しかし前日の10月6日、東京簡易裁判所から家宅捜索と差し押さえの令状を取りつけた警視庁公安部外事3課が、常岡さん宅に強制捜査に入った。北大生が私戦予備・陰謀の容疑者で、常岡さん宅と郵便受けが捜査対象となっていた。常岡さんは警察官4人に羽交い締めにされて身体検査された上、所有物62点を押収された。取材道具やスマートフォンも押収されたため、IS支配地域に行くことも司令官と連絡を取ることもできなくなり、人質救出の機会は失われた。この後の10月末に後藤健二さんもISに拘束され、翌年湯川さんとともに殺害されている。

【公安のアピールに利用か】

刑法93条が定める私戦予備・陰謀罪は、「外国に対して私的に戦闘行為をする目的」で準備・陰謀することだ。10月3日の提訴日の会見で、常岡さん側の清水勉弁護士は、「私戦予備・陰謀罪は明治時代に刑法ができて以来、今回まで適用されたことはありません。この罪は、強固な意志と組織性をもって準備・謀議しない限りは、犯罪として成立しにくい。実際には空港にさえこないほどの人に適用するのは、きわめて非現実的」と訴えた。

常岡さん側は、北大生に対して同罪は成立せず、それに基づく捜索・差し押さえは違法であり、警察の求めるままに令状を発布した裁判所の判断も違法だとしている。
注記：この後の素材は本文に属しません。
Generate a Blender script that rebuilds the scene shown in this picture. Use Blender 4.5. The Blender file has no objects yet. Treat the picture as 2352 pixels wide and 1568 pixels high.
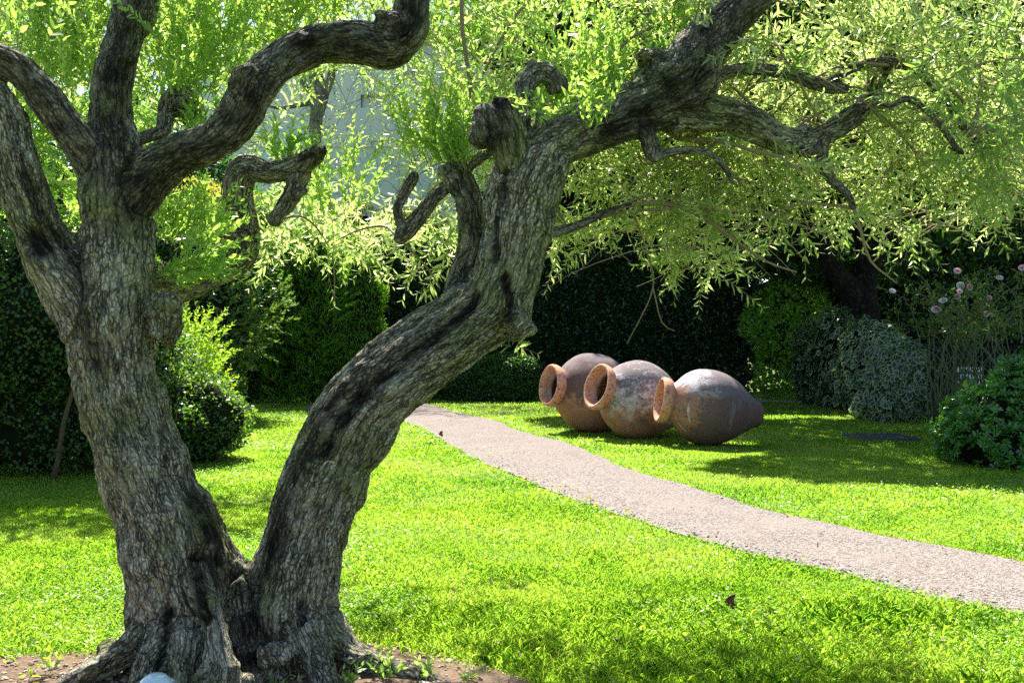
import bpy, math, random
import numpy as np
from mathutils import Vector, Matrix

random.seed(7)
rng = np.random.default_rng(7)
R = math.radians
scene = bpy.context.scene
COL = scene.collection

# ------------------------------------------------------------------ camera
CAM_H = 1.5
cam_d = bpy.data.cameras.new("camera")
cam = bpy.data.objects.new("camera", cam_d)
COL.objects.link(cam)
cam.location = (0, 0, CAM_H)
cam.rotation_euler = (R(90), 0, 0)
cam_d.sensor_width = 36
cam_d.lens = 35
cam_d.clip_start = 0.05
cam_d.clip_end = 2000
scene.camera = cam

# ------------------------------------------------------------------ light
SUN_AZ, SUN_EL = R(-13), R(54)       # behind the garden, a little to the left
world = bpy.data.worlds.new("World")
scene.world = world
world.use_nodes = True
nt = world.node_tree
sky = nt.nodes.new("ShaderNodeTexSky")
sky.sky_type = 'NISHITA'
sky.sun_disc = False
sky.sun_elevation = SUN_EL
sky.sun_rotation = SUN_AZ
sky.air_density = 1.0
sky.dust_density = 1.0
bg = nt.nodes["Background"]
bg.inputs[1].default_value = 0.08
nt.links.new(sky.outputs[0], bg.inputs[0])
sun_d = bpy.data.lights.new("sun", 'SUN')
sun_d.energy = 5.0
sun_d.angle = R(0.5)
sun_d.color = (1.0, 0.95, 0.86)
sun = bpy.data.objects.new("sun", sun_d)
COL.objects.link(sun)
sdir = Vector((math.sin(SUN_AZ) * math.cos(SUN_EL), math.cos(SUN_AZ) * math.cos(SUN_EL), math.sin(SUN_EL)))
sun.rotation_euler = sdir.to_track_quat('Z', 'Y').to_euler()
sun.location = sdir * 40
scene.view_settings.view_transform = 'Standard'
scene.view_settings.look = 'None'
scene.view_settings.gamma = 1
scene.view_settings.exposure = 1.62
scene.cycles.max_bounces = 8
scene.cycles.diffuse_bounces = 4
scene.cycles.transmission_bounces = 6
scene.cycles.transparent_max_bounces = 8
scene.cycles.use_denoising = False

# ------------------------------------------------------------------ helpers
F = 2286.7          # focal length measured on a 2352 px wide print of the photograph
CX, CY = 1176.0, 784.0
def W(px, py, Y):
    return np.array(((px - CX) / F * Y, Y, CAM_H - (py - CY) / F * Y))
def G(px, py):
    Y = CAM_H * F / (py - CY)
    return np.array(((px - CX) / F * Y, Y))

def tag(o, label=None, cat=None, group=None, kind=None):
    if label: o['label'] = label
    if cat: o['category'] = cat
    if group: o['group'] = group
    if kind: o['kind'] = kind
    return o
def empty(name, loc=(0, 0, 0), rz=0):
    o = bpy.data.objects.new(name, None)
    o.location = loc
    o.rotation_euler.z = rz
    o.empty_display_size = 0.2
    COL.objects.link(o)
    return o
def link(name, me, mat=None, parent=None):
    o = bpy.data.objects.new(name, me)
    COL.objects.link(o)
    if mat is not None and len(me.materials) == 0:
        for m in (mat if isinstance(mat, (list, tuple)) else [mat]):
            me.materials.append(m)
    if parent is not None:
        o.parent = parent
        o.matrix_parent_inverse = parent_inv(parent)
    return o
def parent_inv(p):
    return (Matrix.Translation(p.location) @ p.rotation_euler.to_matrix().to_4x4()).inverted() if p.parent is None else p.matrix_parent_inverse.copy()

def norm(v):
    return v / np.maximum(np.linalg.norm(v, axis=-1, keepdims=True), 1e-9)

def mesh_ngon(name, verts, k, tint=None, smooth=False):
    """verts (N*k,3): N separate k-gons."""
    n = len(verts) // k
    me = bpy.data.meshes.new(name)
    me.vertices.add(n * k)
    me.vertices.foreach_set("co", np.asarray(verts, np.float32).ravel())
    me.loops.add(n * k)
    me.loops.foreach_set("vertex_index", np.arange(n * k, dtype=np.int32))
    me.polygons.add(n)
    me.polygons.foreach_set("loop_start", np.arange(0, n * k, k, dtype=np.int32))
    me.polygons.foreach_set("loop_total", np.full(n, k, np.int32))
    if tint is not None:
        a = me.attributes.new("tint", 'FLOAT', 'FACE')
        a.data.foreach_set("value", np.asarray(tint, np.float32))
    me.update(calc_edges=True)
    return me

def mesh_poly(name, verts, faces, smooth=False, mat_idx=None, tint=None):
    me = bpy.data.meshes.new(name)
    verts = np.asarray(verts, np.float32)
    faces = [list(map(int, f)) for f in faces] if not isinstance(faces, np.ndarray) else faces
    if isinstance(faces, np.ndarray):
        n, k = faces.shape
        me.vertices.add(len(verts)); me.vertices.foreach_set("co", verts.ravel())
        me.loops.add(n * k); me.loops.foreach_set("vertex_index", faces.astype(np.int32).ravel())
        me.polygons.add(n)
        me.polygons.foreach_set("loop_start", np.arange(0, n * k, k, dtype=np.int32))
        me.polygons.foreach_set("loop_total", np.full(n, k, np.int32))
        me.update(calc_edges=True)
    else:
        me.from_pydata(verts.tolist(), [], faces)
    if tint is not None:
        a = me.attributes.new("tint", 'FLOAT', 'FACE')
        a.data.foreach_set("value", np.asarray(tint, np.float32))
    if mat_idx is not None:
        me.polygons.foreach_set("material_index", np.asarray(mat_idx, np.int32))
    me.polygons.foreach_set("use_smooth", np.full(len(me.polygons), smooth))
    return me

def hash3(ix, iy, iz, seed):
    h = (ix.astype(np.uint32) * np.uint32(374761393) + iy.astype(np.uint32) * np.uint32(668265263)
         + iz.astype(np.uint32) * np.uint32(2147483647) + np.uint32(seed * 1442695 + 12345))
    h = (h ^ (h >> np.uint32(13))) * np.uint32(1274126177)
    h = h ^ (h >> np.uint32(16))
    return (h & np.uint32(0xFFFFFF)).astype(np.float32) / float(0xFFFFFF)
def vnoise(p, seed=1):
    p = np.asarray(p, np.float64)
    i = np.floor(p).astype(np.int64); f = p - i
    u = f * f * (3 - 2 * f)
    out = 0
    for dx in (0, 1):
        for dy in (0, 1):
            for dz in (0, 1):
                w = (u[:, 0] if dx else 1 - u[:, 0]) * (u[:, 1] if dy else 1 - u[:, 1]) * (u[:, 2] if dz else 1 - u[:, 2])
                out = out + w * hash3(i[:, 0] + dx, i[:, 1] + dy, i[:, 2] + dz, seed)
    return out * 2 - 1
def fbm(p, seed=1, o=3):
    s, a = 0, 1.0
    for k in range(o):
        s = s + a * vnoise(np.asarray(p) * (2.03 ** k), seed + k)
        a *= 0.5
    return s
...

なお、昨年3月にISに参加しようとしてトルコで拘束された日本人には、同罪は適用されていない。常岡さんは小誌に、「拘束された日本人はISへの参加を目指していて、トルコ当局は彼がISメンバーと連絡を取り合っていたと断言している。それにもかかわらず、強制送還後、和歌山県警は彼を1日のみ事情聴取して捜査打ち切りにしている。不自然すぎる」と話した。

常岡さんはまた、会見で、「公安警察は刑事警察と違い、事件処理や解決を目的としないので、私や北大生を逮捕も送検もしていない。法治主義の蹂躙ではないか」と疑問を呈した。常岡さんは強制捜査を受けた約1カ月後の14年11月11日には、私戦予備・陰謀の容疑者になったと公安に告げられている。出頭を要請されたが、拒否しており、現在も「容疑者」の立場だ。

公安警察の内情に詳しいフリージャーナリストの青木理さんは、こう解説する。「戦前の特高警察の流れも汲む公安警察は戦後、『反共の防波堤』を最大の目的としてきた。しかし、冷戦体制が崩壊し、1995年のオウム真理教事件や警察庁長官銃撃事件の捜査などで役割を果たせず、存在意義が問われはじめた。そんな中、9・11後の2002年に『国際テロ対策』の名目で外事3課を新設し、再び存在意義を高めようとしているが、在日イスラム教徒を監視し収集した内部資料を10年に大量流出させ、犯人さえ捕まえられない大失態を演じた。そんな外事3課にとって北大生事件は、自己の存在意義をアピールし、テロの脅威を煽る絶好の機会と捉えたのでしょう。起訴すらできなくても、強制捜査で情報収集はできるし、そもそも公安警察は立件を目指してもいなかったでしょう」。

青木さんは、「ジャーナリストに対するこうした強制捜査は、報道・取材の自由を脅かすもので重大な権利侵害だ」とも話した。裁判の第1回口頭弁論は11月17日15時から。